- **REQUIREMENT**: Quote the listing below in its entirety, omitting every image.
┏━━
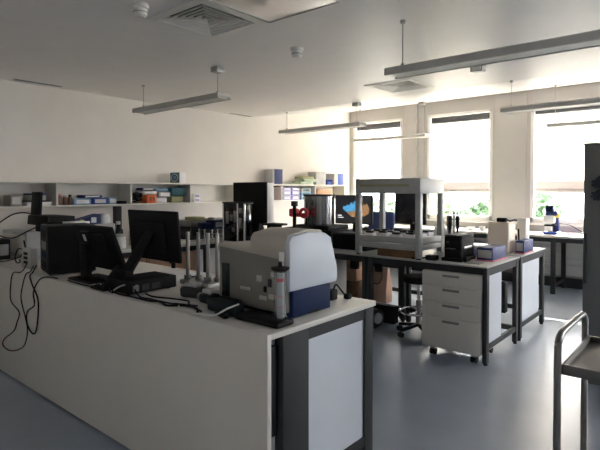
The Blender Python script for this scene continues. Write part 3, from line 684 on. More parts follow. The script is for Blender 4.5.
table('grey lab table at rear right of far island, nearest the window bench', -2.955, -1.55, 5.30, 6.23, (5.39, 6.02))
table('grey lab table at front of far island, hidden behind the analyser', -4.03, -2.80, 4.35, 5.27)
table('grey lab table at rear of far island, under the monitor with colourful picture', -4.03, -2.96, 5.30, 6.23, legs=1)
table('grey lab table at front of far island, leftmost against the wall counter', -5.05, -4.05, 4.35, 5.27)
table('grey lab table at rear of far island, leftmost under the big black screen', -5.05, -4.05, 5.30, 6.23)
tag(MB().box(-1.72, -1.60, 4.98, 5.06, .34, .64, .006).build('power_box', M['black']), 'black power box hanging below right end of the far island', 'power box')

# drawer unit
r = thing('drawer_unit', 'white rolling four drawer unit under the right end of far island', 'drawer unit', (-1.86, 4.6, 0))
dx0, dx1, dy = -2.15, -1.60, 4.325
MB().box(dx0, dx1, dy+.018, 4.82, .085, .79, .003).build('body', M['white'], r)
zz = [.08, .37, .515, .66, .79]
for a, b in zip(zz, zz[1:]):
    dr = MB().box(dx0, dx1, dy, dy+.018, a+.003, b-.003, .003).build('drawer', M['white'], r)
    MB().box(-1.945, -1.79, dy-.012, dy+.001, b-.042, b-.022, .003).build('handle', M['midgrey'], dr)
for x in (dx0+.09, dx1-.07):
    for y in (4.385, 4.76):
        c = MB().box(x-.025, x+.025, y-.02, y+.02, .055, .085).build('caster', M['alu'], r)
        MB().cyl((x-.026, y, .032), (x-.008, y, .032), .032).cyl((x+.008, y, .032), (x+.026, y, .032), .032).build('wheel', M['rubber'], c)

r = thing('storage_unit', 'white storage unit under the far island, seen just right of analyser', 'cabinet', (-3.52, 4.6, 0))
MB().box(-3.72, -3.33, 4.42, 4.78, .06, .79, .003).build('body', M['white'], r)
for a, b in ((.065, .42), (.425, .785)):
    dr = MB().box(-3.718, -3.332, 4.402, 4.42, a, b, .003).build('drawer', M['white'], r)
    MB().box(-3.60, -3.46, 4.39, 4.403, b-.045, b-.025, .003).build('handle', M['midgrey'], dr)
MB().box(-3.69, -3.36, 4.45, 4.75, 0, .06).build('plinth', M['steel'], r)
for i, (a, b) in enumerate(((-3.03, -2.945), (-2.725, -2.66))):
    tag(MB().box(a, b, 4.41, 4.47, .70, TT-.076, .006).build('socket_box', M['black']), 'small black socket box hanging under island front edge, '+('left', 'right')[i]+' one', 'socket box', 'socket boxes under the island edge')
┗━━
- **THE SOLUTION**:
The Blender Python script for this scene continues. Write part 3, from line 684 on. More parts follow. The script is for Blender 4.5.
table('grey lab table at rear right of far island, nearest the window bench', -2.955, -1.55, 5.30, 6.23, (5.39, 6.02))
table('grey lab table at front of far island, hidden behind the analyser', -4.03, -2.80, 4.35, 5.27)
table('grey lab table at rear of far island, under the monitor with colourful picture', -4.03, -2.96, 5.30, 6.23, legs=1)
table('grey lab table at front of far island, leftmost against the wall counter', -5.05, -4.05, 4.35, 5.27)
table('grey lab table at rear of far island, leftmost under the big black screen', -5.05, -4.05, 5.30, 6.23)
tag(MB().box(-1.72, -1.60, 4.98, 5.06, .34, .64, .006).build('power_box', M['black']), 'black power box hanging below right end of the far island', 'power box')

# drawer unit
r = thing('drawer_unit', 'white rolling four drawer unit under the right end of far island', 'drawer unit', (-1.86, 4.6, 0))
dx0, dx1, dy = -2.15, -1.60, 4.325
MB().box(dx0, dx1, dy+.018, 4.82, .085, .79, .003).build('body', M['white'], r)
zz = [.08, .37, .515, .66, .79]
for a, b in zip(zz, zz[1:]):
    dr = MB().box(dx0, dx1, dy, dy+.018, a+.003, b-.003, .003).build('drawer', M['white'], r)
    MB().box(-1.945, -1.79, dy-.012, dy+.001, b-.042, b-.022, .003).build('handle', M['midgrey'], dr)
for x in (dx0+.09, dx1-.07):
    for y in (4.385, 4.76):
        c = MB().box(x-.025, x+.025, y-.02, y+.02, .055, .085).build('caster', M['alu'], r)
        MB().cyl((x-.026, y, .032), (x-.008, y, .032), .032).cyl((x+.008, y, .032), (x+.026, y, .032), .032).build('wheel', M['rubber'], c)

r = thing('storage_unit', 'white storage unit under the far island, seen just right of analyser', 'cabinet', (-3.52, 4.6, 0))
MB().box(-3.72, -3.33, 4.42, 4.78, .06, .79, .003).build('body', M['white'], r)
for a, b in ((.065, .42), (.425, .785)):
    dr = MB().box(-3.718, -3.332, 4.402, 4.42, a, b, .003).build('drawer', M['white'], r)
    MB().box(-3.60, -3.46, 4.39, 4.403, b-.045, b-.025, .003).build('handle', M['midgrey'], dr)
MB().box(-3.69, -3.36, 4.45, 4.75, 0, .06).build('plinth', M['steel'], r)
for i, (a, b) in enumerate(((-3.03, -2.945), (-2.725, -2.66))):
    tag(MB().box(a, b, 4.41, 4.47, .70, TT-.076, .006).build('socket_box', M['black']), 'small black socket box hanging under island front edge, '+('left', 'right')[i]+' one', 'socket box', 'socket boxes under the island edge')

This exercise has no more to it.